[BEGIN]
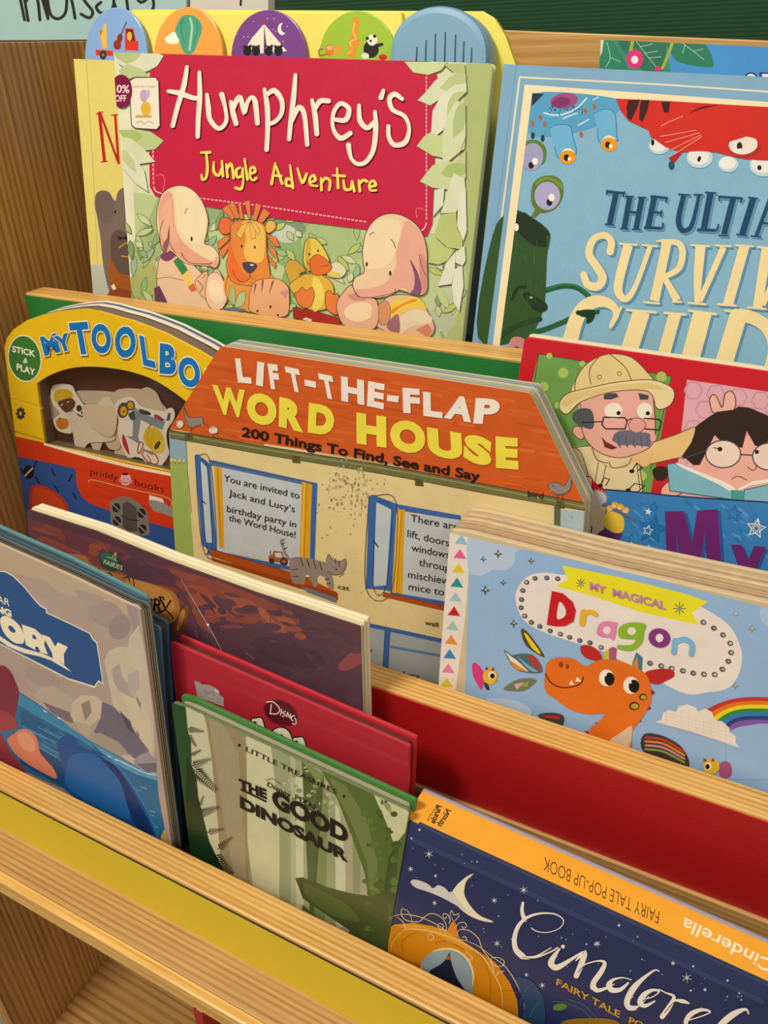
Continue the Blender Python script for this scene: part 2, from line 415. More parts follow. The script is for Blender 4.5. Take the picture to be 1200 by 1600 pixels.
# teal day card
loc = (-0.62, YW - 0.004, H + 0.01)
tp = thing('day_card', 'pale teal card with black handwritten day name on the wall behind the bookcase, top left', 'poster', loc)
s = wallsurf(tp, YW - 0.004, loc)
def wq(u, v):
    a = s.raw(u, v); return (a[0] - loc[0], a[1] + H - loc[2])
prism('card', [wq(-12, 63), wq(292, 61.5), wq(292, -150), wq(-75, -190)], 0.0, 0.003, paint('#a4c6c4', 0.6, 0.05, 30), tp)
s.part('card_border'); s.fr(0, 0, 3)
s.S('#2b2a26', 3.5, '-36,192 420,187 876,184', 0).S('#2b2a26', 3, '-36,192 -150,-300', 0).S('#6f7370', 10, '876,184 882,-200', 0)
s.part('day_lettering'); s.fr(0, 0, 2.727)
K = '#2a2a2a'
for q in ('105,85 75,-60', '75,-20 130,-30', '120,88 95,-60', '108,10 135,-25 160,0 170,85', '205,80 190,-25', '205,80 180,-5', '200,-20 215,60 250,80 280,50 285,-25', '285,-25 305,0 320,78', '345,60 380,76 395,50 365,10 355,-15 390,-40',
          '430,10 410,30 430,55 470,50 485,10 480,-60', '485,10 500,45 515,50', '540,0 545,40', '640,-60 655,20 640,60', '560,-50 600,10 650,-30'):
    s.S(K, 13, q)
s.flush()
# white schedule sheet
loc2 = (-0.46, YW - 0.003, H + 0.01)
ts = thing('notice_sheet', 'white notice sheet with black marks between teal card and green board', 'poster', loc2)
s = wallsurf(ts, YW - 0.003, loc2)
def wq2(u, v):
    a = s.raw(u, v); return (a[0] - loc2[0], a[1] + H - loc2[2])
prism('sheet', [wq2(297, 64), wq2(428, 64), wq2(428, -150), wq2(297, -150)], 0.0, 0.002, paint('#d4d0c4', 0.6, 0.04, 30), ts)
s.part('sheet_marks').fr(0, 0, 1).S('#26241f', 3.5, '376,8 377,-14', 0).S('#26241f', 3, '352,-12 384,-12', 0).S('#7e817c', 10, '424,64 424,-150', 0)
s.flush()
# red object on the lower shelf
rl = thing('closed_book', 'red book standing on the lower compartment floor, at the bottom edge of the photo', 'book', (-0.5, 0.40, -0.9315 + H))

# ================================================================ TIER 3 (top)
G3 = 'picture books standing on the top tier'
G2 = 'books standing on the middle tier'
G1 = 'books standing on the bottom tier'
cream = '#f0e8d0'
# ---- sound book
b = Book('sound_book', 'yellow sound board book with picture tabs and blue speaker, behind the crimson jungle book', 'book', 0.476, F3, 10.0,
         '158,480 142,95 150,25 185,7 740,8 757,18 776,48 792,95 745,480', 0.024, G3, 0.35, 0.2)
def inner(m, dep): return m
b.board('back_cover', 0.016, 0.022, paint('#e9da68', 0.4, 0.04, 30))
yp = [(178, 480), (178, 110), (200, 22), (625, 17), (628, 96), (628, 470)]
s = b.surf(0.010, None)
b2 = [tuple(s.raw(*p)) for p in yp]
prism('page_block', b2, 0.0122, 0.016, paint('#eadc70', 0.4, 0.04, 30), b.e, 0.0005)
def tab(cx, top, rx, ybot, col, dep, lab):
    q = [s.raw(cx + rx * math.cos(t) , (ybot) - (ybot - top) * math.sin(t) ** 0.9) for t in [math.pi * i / 24 for i in range(25)]]
    q += [s.raw(cx - rx, ybot + 150), s.raw(cx + rx, ybot + 150)][::1]
    o = prism('picture_tab', q, dep, dep + 0.003, paint(col, 0.35, 0.04, 30, coat=0.3), b.e, 0.0006); o['label'] = lab
tab(187, 13, 49, 96, '#85a9d8', 0.0062, 'pale blue tab with a red truck')
tab(298, 12, 54, 96, '#e8a24c', 0.0072, 'orange tab with a green balloon')
tab(422, 16, 59, 96, '#75408a', 0.0082, 'purple tab with a sailing boat at night')
tab(559, 17, 60, 96, '#9fbf3e', 0.0092, 'lime green tab with zoo animals')
t = b.surf(0.0062, None, 3); t.part('tab_picture').fr(0, 0, 3)
t.P('#cf3a2c', '448,232 530,238 530,262 450,260').P('#cf3a2c', '586,132 625,132 638,190 648,192 648,238 586,236').P('#5a2018', '592,136 622,140 632,192 596,192').E('#e2b049', 607, 170, 12, 22)
t.E('#33302d', 483, 258, 16, 22).E('#7d7a74', 483, 258, 6, 8).E('#8e3226', 550, 210, 18, 24).E('#8e3226', 562, 178, 13, 20).S('#5b2a1c', 5, '560,180 592,105')
t.P('#e8b84b', '464,140 484,230 502,226 498,112 488,112 482,140 470,180')
t.flush()
t = b.surf(0.0072, None, 3); t.part('tab_picture').fr(0, 0, 3)
t.P('#f3ead6', '772,180 790,165 800,155 815,150 830,160 838,200 800,206 780,198', 1).P('#4f9d80', '822,140 850,80 885,70 925,85 948,130 930,190 905,248 865,248 840,190', 1)
t.S('#a7cdb0', 10, '890,85 900,130 888,235').S('#3c8468', 6, '860,90 848,130 865,200').S('#3c8468', 6, '920,100 926,140 908,200')
t.flush()
t = b.surf(0.0082, None, 3); t.part('tab_picture').fr(400, 0, 3)
t.P('#e9e0cd', '38,112 -20,180 -60,245 40,250 145,240').P('#6a3a68', '38,112 52,235 42,250 36,250').P('#b8322f', '20,100 45,96 38,118')
t.E('#f3e9d6', 122, 136, 20, 28).E('#75408a', 134, 130, 17, 24)
for x in (-40, 0, 60, 105): t.E('#1c1820', x, 238, 20, 24).E('#1c1820', x - 14, 218, 7).E('#1c1820', x + 14, 216, 7)
for i in range(26): t.E('#e8d9b0', -110 + random.random() * 300, 75 + random.random() * 170, 2.5)
t.flush()
t = b.surf(0.0092, None, 3); t.part('tab_picture').fr(400, 0, 3)
t.P('#dd9534', '452,85 480,82 486,110 476,160 470,272 424,272 440,190 455,120').S('#f0d9a0', 3, '462,110 455,150 468,180 440,200 455,230 430,250').S('#dd9534', 12, '455,230 480,190 486,210')
t.E('#d77b3c', 345, 235, 20, 28).E('#e9b488', 345, 225, 14, 10).S('#9a4a25', 6, '330,255 300,260 296,235 312,230').E('#e39d3c', 385, 235, 18, 24)
t.E('#22201f', 540, 230, 36, 42).E('#efe6d6', 545, 188, 24, 26).E('#22201f', 522, 180, 8).E('#22201f', 556, 170, 8).E('#22201f', 538, 192, 6).S('#22201f', 16, '560,215 590,208').E('#e8e0d2', 512, 262, 18, 14).E('#c23230', 595, 268, 20, 14)
t.flush()
# blue plastic speaker module
q = [s.raw(698 + 76 * math.cos(a), 95 - 80 * abs(math.sin(a)) ** 0.85) for a in [math.pi * i / 30 for i in range(31)]]
q = [s.raw(738, 530)] + q + [s.raw(575, 530)]
prism('speaker_module', q, -0.004, 0.016, paint('#7ba2bd', 0.4, 0.03, 30), b.e, 0.0045)
t = b.surf(-0.004, None, 2); t.part('speaker_slots').fr(400, 0, 3)
for x, y0_, y1_ in ((755, 222, 300), (798, 190, 310), (842, 160, 310), (888, 152, 310), (936, 165, 310), (975, 195, 310), (1012, 226, 310)):
    t.S('#33536b', (7, 9, 9), [(x, y0_), (x - 4, y1_)], 0)
t.flush()
# ---- yellow hardcover, mostly hidden
b = Book('picture_book', 'pale yellow hardcover with red letter N and grey elephant, leftmost on the top tier', 'book', 0.4635, F3, 6.0,
         '147,480 115,92 420,104 420,470', 0.011, G3, 0.4, 0.15, 0.05)
b.board('front_cover', 0, 0.002, paint('#dcd27e', 0.45)); b.board('page_block', 0.002, 0.009, paint('#e8e0c8', 0.7), 0.003); b.board('back_cover', 0.009, 0.011, paint('#dcd27e', 0.45))
s = b.surf(); s.part('cover_illustration').fr(0, 0, 3)
s.P('#ddd17a', '340,270 1300,270 1300,1500 340,1500')
s.S('#b3a968', 3, '404,275 440,850 465,1400', 0)
s.fr(0, 260, 3).P('#b9bfae', '425,460 700,460 700,700 425,700')
s.P('#77675f', '445,150 470,115 510,120 540,160 560,110 640,90 680,200 640,330 600,400 640,640 540,640 490,500 470,330 460,270', 1).P('#5d4e48', '520,330 600,330 640,640 545,560', 1)
s.E('#6e5f58', 490, 190, 44, 78, -10).E('#221a18', 541, 213, 5, 6).P('#221a18', '553,325 575,335 596,325 596,345 575,338 556,348')
s.P('#9a5a28', '515,430 560,500 640,520 640,600 520,560', 1).S('#b98a3c', 7, '560,380 600,360 620,420 570,420').P('#8a4526', '505,600 530,575 600,580 640,640 500,650', 1).P('#e8dcc0', '520,560 535,550 545,575 530,580')
s.part('title_lettering').fr(0, 0, 3)
R = '#b52a24'
s.S(R, 15, '466,530 490,755', 0).S(R, 11, '472,535 552,755', 0).S(R, 12, '540,540 556,765', 0).S(R, 6, '452,535 482,525', 0).S(R, 6, '475,760 502,756', 0).S(R, 6, '524,540 556,538', 0)
s.flush()

# ---- crimson jungle book
b = Book('picture_book', 'crimson jungle picture book with white handwritten title and green leafy border on the top tier', 'book', 0.456, F3, 6.0,
         '207,485 178,82 766,99 770,104 722,530', 0.006, G3, 0.30, 0.35, 0.05)
b.board('front_cover', 0, 0.0008, paint('#c3c98f', 0.4)); b.board('page_block', 0.0008, 0.0052, paint('#e4dec4', 0.7), 0.0008); b.board('back_cover', 0.0052, 0.006, paint('#b7c07f', 0.4))
s = b.surf(); s.part('cover_illustration').fr(0, 0, 1)
s.P('#d5d9b0', '170,70 780,90 740,640 190,640')
s.P('#b9ca93', '205,300 420,330 720,370 700,640 190,640').P('#aab97a', '729,95 775,95 735,640 690,640').P('#dfe0c2', '176,80 200,80 222,640 190,640')
# jungle wash
for (x, y, rx, ry, c) in ((228, 390, 22, 50, '#a9bb84'), (250, 350, 18, 60, '#9fb57c'), (335, 330, 40, 25, '#93ad7a'), (460, 380, 45, 40, '#8fae74'), (520, 380, 50, 40, '#a8bd85'), (440, 350, 40, 16, '#7f9a78'), (600, 480, 30, 60, '#a9bd86'),
                          (700, 460, 25, 60, '#b9c6a0'), (470, 440, 30, 50, '#8eac6c'), (360, 470, 25, 30, '#9fb885'), (690, 500, 22, 20, '#b3bfa4'), (225, 450, 25, 40, '#a7b26f'), (445, 365, 22, 14, '#c4cdb8')):
    s.E(c, x, y, rx, ry, 15)
DK = '#5b6a48'
for i in range(120):
    x = random.choice([random.uniform(205, 245), random.uniform(410, 560), random.uniform(420, 560), random.uniform(310, 345), random.uniform(684, 716)]); y = random.uniform(345, 500)
    a = random.uniform(-2.8, -0.3); L = random.uniform(12, 34); cx, sy = math.cos(a), math.sin(a)
    c = random.choice(['#a6bd80', '#bccb98', '#8fb077', '#c9d3ab', '#9ab69a', '#b7c86f', '#7fa06c'])
    q = [(x, y), (x + cx * L * .5 - sy * 5, y + sy * L * .5 + cx * 5), (x + cx * L, y + sy * L), (x + cx * L * .5 + sy * 5, y + sy * L * .5 - cx * 5)]
    s.P(c, q, 1, 4); s.S(DK, 0.8, q + [q[0]], 1, 0, 3)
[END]
-- WHAT TO PRODUCE --
Print the data above verbatim from the first line through the line holding "rl = thing('closed_book', 'red", leaving every picture out.

-- WRITTEN SOLUTION --
Continue the Blender Python script for this scene: part 2, from line 415. More parts follow. The script is for Blender 4.5. Take the picture to be 1200 by 1600 pixels.
# teal day card
loc = (-0.62, YW - 0.004, H + 0.01)
tp = thing('day_card', 'pale teal card with black handwritten day name on the wall behind the bookcase, top left', 'poster', loc)
s = wallsurf(tp, YW - 0.004, loc)
def wq(u, v):
    a = s.raw(u, v); return (a[0] - loc[0], a[1] + H - loc[2])
prism('card', [wq(-12, 63), wq(292, 61.5), wq(292, -150), wq(-75, -190)], 0.0, 0.003, paint('#a4c6c4', 0.6, 0.05, 30), tp)
s.part('card_border'); s.fr(0, 0, 3)
s.S('#2b2a26', 3.5, '-36,192 420,187 876,184', 0).S('#2b2a26', 3, '-36,192 -150,-300', 0).S('#6f7370', 10, '876,184 882,-200', 0)
s.part('day_lettering'); s.fr(0, 0, 2.727)
K = '#2a2a2a'
for q in ('105,85 75,-60', '75,-20 130,-30', '120,88 95,-60', '108,10 135,-25 160,0 170,85', '205,80 190,-25', '205,80 180,-5', '200,-20 215,60 250,80 280,50 285,-25', '285,-25 305,0 320,78', '345,60 380,76 395,50 365,10 355,-15 390,-40',
          '430,10 410,30 430,55 470,50 485,10 480,-60', '485,10 500,45 515,50', '540,0 545,40', '640,-60 655,20 640,60', '560,-50 600,10 650,-30'):
    s.S(K, 13, q)
s.flush()
# white schedule sheet
loc2 = (-0.46, YW - 0.003, H + 0.01)
ts = thing('notice_sheet', 'white notice sheet with black marks between teal card and green board', 'poster', loc2)
s = wallsurf(ts, YW - 0.003, loc2)
def wq2(u, v):
    a = s.raw(u, v); return (a[0] - loc2[0], a[1] + H - loc2[2])
prism('sheet', [wq2(297, 64), wq2(428, 64), wq2(428, -150), wq2(297, -150)], 0.0, 0.002, paint('#d4d0c4', 0.6, 0.04, 30), ts)
s.part('sheet_marks').fr(0, 0, 1).S('#26241f', 3.5, '376,8 377,-14', 0).S('#26241f', 3, '352,-12 384,-12', 0).S('#7e817c', 10, '424,64 424,-150', 0)
s.flush()
# red object on the lower shelf
rl = thing('closed_book', 'red book standing on the lower compartment floor, at the bottom edge of the photo', 'book', (-0.5, 0.40, -0.9315 + H))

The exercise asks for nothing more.